Aucune couleur ni décoration particulière. Une forme pure, quelques motifs, une façon sans artifice. Leur beauté ne cherche pas à s’imposer. En cette époque de beauté pédante, nous admirons particulièrement ces ouvres modestes. Dans les ustensiles les plus banals réside une étonnante beauté. Leur allure est sans prétention. Car ils sont faits pour servir, non pour se faire un nom. Comme l’ouvrier qui n’écrit pas son nom sur les belles routes qu’il construit, leur créateur ne s’est pas préoccupé d’y apposer sa signature. Ils sont l’œuvre d’anonymes.
Aluminium, acier laqué
Cramer, États-Unis
Depuis sa création en 1960, le Kik-Step (littéralement, « la marche que l’on tape ») est fabriqué par l’entreprise américaine Cramer. Il a facilité́ – et sécurisé – la vie de nombreuses personnes. Ce solide tabouret-escabeau en acier laqué cache sous sa jupe des roues qui favorisent son déplacement. Dès que l’on met un pied sur le tabouret, le poids du corps neutralise les roues montées sur vérins, ce qui garantit une grande stabilité, laquelle est renforcée par sa surface en vinyle rayé antidérapant. Enfin, les contours en caoutchouc noir évitent d’abîmer meubles et murs en cas de choc.
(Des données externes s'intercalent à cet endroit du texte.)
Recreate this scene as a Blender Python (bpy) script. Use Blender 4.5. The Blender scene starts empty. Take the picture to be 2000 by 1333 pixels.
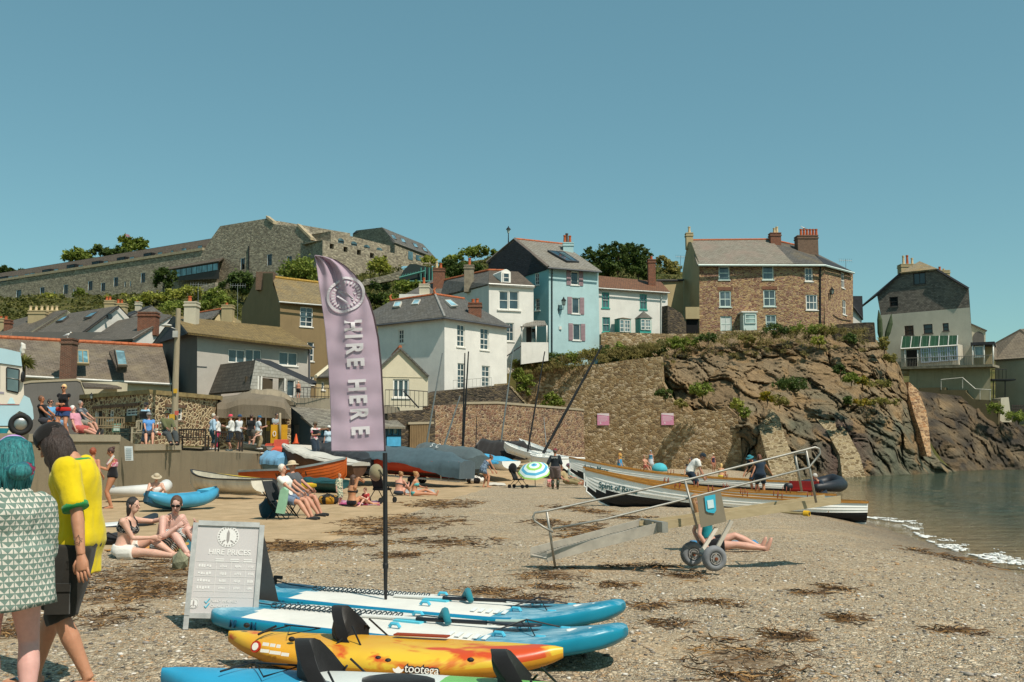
import bpy,math,random
from mathutils import Vector as V,Matrix,noise as nz
from mathutils.geometry import tessellate_polygon
PI=math.pi
SC=bpy.context.scene
COL=SC.collection
R=random.Random(7)
# camera model
FPX,H0,CZ=1944.0,872.0,1.55
TH=math.atan((H0-666.5)/FPX)
CAM=V((0,0,CZ))
def ray(px,py):
	x=(px-1000)/FPX;y=(666.5-py)/FPX
	return V((x,math.cos(TH)-y*math.sin(TH),math.sin(TH)+y*math.cos(TH)))
def P(px,py,d):
	r=ray(px,py);return CAM+r*(d/r.y)
def lerp(a,b,t):return a+(b-a)*t
def clamp(t,a=0.,b=1.):return max(a,min(b,t))
def sm(t):t=clamp(t);return t*t*(3-2*t)
def tab(t,pts):
	if t<=pts[0][0]:return pts[0][1]
	for(a,va),(b,vb)in zip(pts,pts[1:]):
		if t<=b:return lerp(va,vb,(t-a)/(b-a))
	return pts[-1][1]
	# beach relief
ZW=-0.85
XW=[(-10,8.6),(8,8.9),(18.6,9.45),(24.7,10.2),(32,11.3),(45,14.2),(53,16.2),(74,20),(110,27)]
def zb(x,y):
	base=tab(y,[(6,0),(27,-.12),(45,-.32),(100,-.36)])
	base+=sm((y-46)/16)*tab(x,[(-12,1.55),(-5,1.45),(2,.7),(8,0)])
	dx=tab(y,XW)-x
	if dx<0:return ZW+dx*.12
	t=clamp(dx/5)
	z=ZW+(base-ZW)*(1-(1-t)**2)
	return z
def G(px,py):
	r=ray(px,py);t=2.0
	for i in range(4000):
		p=CAM+r*t
		if p.z<zb(p.x,p.y):break
		t+=.03
	return p
	# mesh builder
class MB:
	def __init__(s):s.v=[];s.f=[];s.m=[]
	def add(s,vs,fs,m=0):
		o=len(s.v);s.v+=[tuple(p)for p in vs]
		for f in fs:s.f.append([i+o for i in f]);s.m.append(m)
		return s
	def face(s,pts,m=0):return s.add(pts,[list(range(len(pts)))],m)
	def box(s,c,size,rz=0,m=0,M=None,tap=1.0):
		x,y,z=size[0]/2,size[1]/2,size[2]/2
		c=V(c);ro=M if M is not None else Matrix.Rotation(rz,3,'Z')
		vs=[c+ro@V((a*x*(tap if k>0 else 1),b*y*(tap if k>0 else 1),k*z))for k in(-1,1)for a,b in((-1,-1),(1,-1),(1,1),(-1,1))]
		return s.add(vs,[[3,2,1,0],[4,5,6,7],[0,1,5,4],[1,2,6,5],[2,3,7,6],[3,0,4,7]],m)
	def prism(s,poly,vec,m=0,m2=None):
		n=len(poly);vec=V(vec);a=[V(p)for p in poly];b=[p+vec for p in a]
		nrm=V((0,0,0))
		for i in range(n):nrm+=(a[i]-a[0]).cross(a[(i+1)%n]-a[0])
		if nrm.dot(vec)>0:a,b=b,a
		s.add(a+b,[list(range(n))],m)
		o=len(s.v)-2*n;q=m if m2 is None else m2
		s.f.append([o+n+i for i in reversed(range(n))]);s.m.append(q)
		for i in range(n):
			j=(i+1)%n;s.f.append([o+i,o+n+i,o+n+j,o+j]);s.m.append(q)
		return s
	def loft(s,rings,m=0,cap=True,closed=True,mfun=None):
		n=len(rings[0]);o=len(s.v)
		for r in rings:s.v+=[tuple(p)for p in r]
		for i in range(len(rings)-1):
			for j in range(n if closed else n-1):
				k=(j+1)%n
				s.f.append([o+i*n+j,o+i*n+k,o+(i+1)*n+k,o+(i+1)*n+j])
				s.m.append(mfun(i,j)if mfun else m)
		if cap and closed:
			s.f.append([o+j for j in reversed(range(n))]);s.m.append(m)
			q=o+(len(rings)-1)*n;s.f.append([q+j for j in range(n)]);s.m.append(m)
		return s
	def tube(s,pts,rad,n=8,m=0,cap=True):
		pts=[V(p)for p in pts];k=len(pts)
		if not hasattr(rad,'__len__'):rad=[rad]*k
		prev=None;rings=[]
		for i,p in enumerate(pts):
			t=(pts[min(i+1,k-1)]-pts[max(i-1,0)])
			if t.length<1e-9:t=V((0,0,1))
			t.normalize()
			if prev is None:
				a=V((0,0,1))if abs(t.z)<.9 else V((1,0,0))
				u=t.cross(a).normalized()
			else:
				u=(prev-t*prev.dot(t))
				u=u.normalized()if u.length>1e-6 else t.orthogonal().normalized()
			prev=u;w=t.cross(u)
			rings.append([p+(u*math.cos(2*PI*j/n)+w*math.sin(2*PI*j/n))*rad[i]for j in range(n)])
		return s.loft(rings,m,cap)
	def ell(s,c,r,nu=12,nv=8,m=0,M=None):
		c=V(c);rings=[]
		for i in range(nv+1):
			a=-PI/2+PI*clamp(i/nv,.02,.98)
			rg=[]
			for j in range(nu):
				b=2*PI*j/nu
				p=V((r[0]*math.cos(a)*math.cos(b),r[1]*math.cos(a)*math.sin(b),r[2]*math.sin(a)))
				rg.append(c+(M@p if M is not None else p))
			rings.append(rg)
		return s.loft(rings,m)
	def build(s,name,mats,parent=None,smooth=False,sharp=None):
		off=WOFF.get(parent.name,V((0,0,0)))if parent is not None else V((0,0,0))
		me=bpy.data.meshes.new(name)
		me.from_pydata([(p[0]-off.x,p[1]-off.y,p[2]-off.z)for p in s.v]if off.length else s.v,[],s.f)
		if not isinstance(mats,(list,tuple)):mats=[mats]
		for q in mats:me.materials.append(q)
		if len(mats)>1:me.polygons.foreach_set('material_index',s.m)
		uv=me.uv_layers.new(name='UVMap').data;vv=me.vertices
		for p in me.polygons:
			n=p.normal
			if abs(n.z)>.92:t=V((1,0,0));b=V((0,1,0))
			else:
				t=V((-n.y,n.x,0)).normalized();b=n.cross(t)
			for li,vi in zip(p.loop_indices,p.vertices):
				q=vv[vi].co+off;uv[li].uv=(q.dot(t),q.dot(b))
		if smooth:
			me.polygons.foreach_set('use_smooth',[True]*len(me.polygons))
			if sharp:me.set_sharp_from_angle(angle=sharp)
		me.update()
		ob=bpy.data.objects.new(name,me);COL.objects.link(ob)
		if parent is not None:
			ob.parent=parent;WOFF[ob.name]=off
		return ob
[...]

Idéal pour une partie de tabouret musical !

Ce sont des choses apparemment d’une importance mineure, dont nous traitons ici. Des choses qui ne sont généralement pas prises au sérieux, du moins en ce qui concerne l’histoire. Mais comme en peinture, en histoire aussi, ce n’est pas l’importance du sujet traité qui compte. Même une cuillère à café reflète le soleil. Dans leur ensemble, les choses modestes dont nous allons parler ont bouleversé notre mode de vie depuis ses fondements. Ces petites choses quotidiennes s’accumulent jusqu’à former des énergies qui saisissent tous ceux qui évoluent dans le cercle de notre civilisation.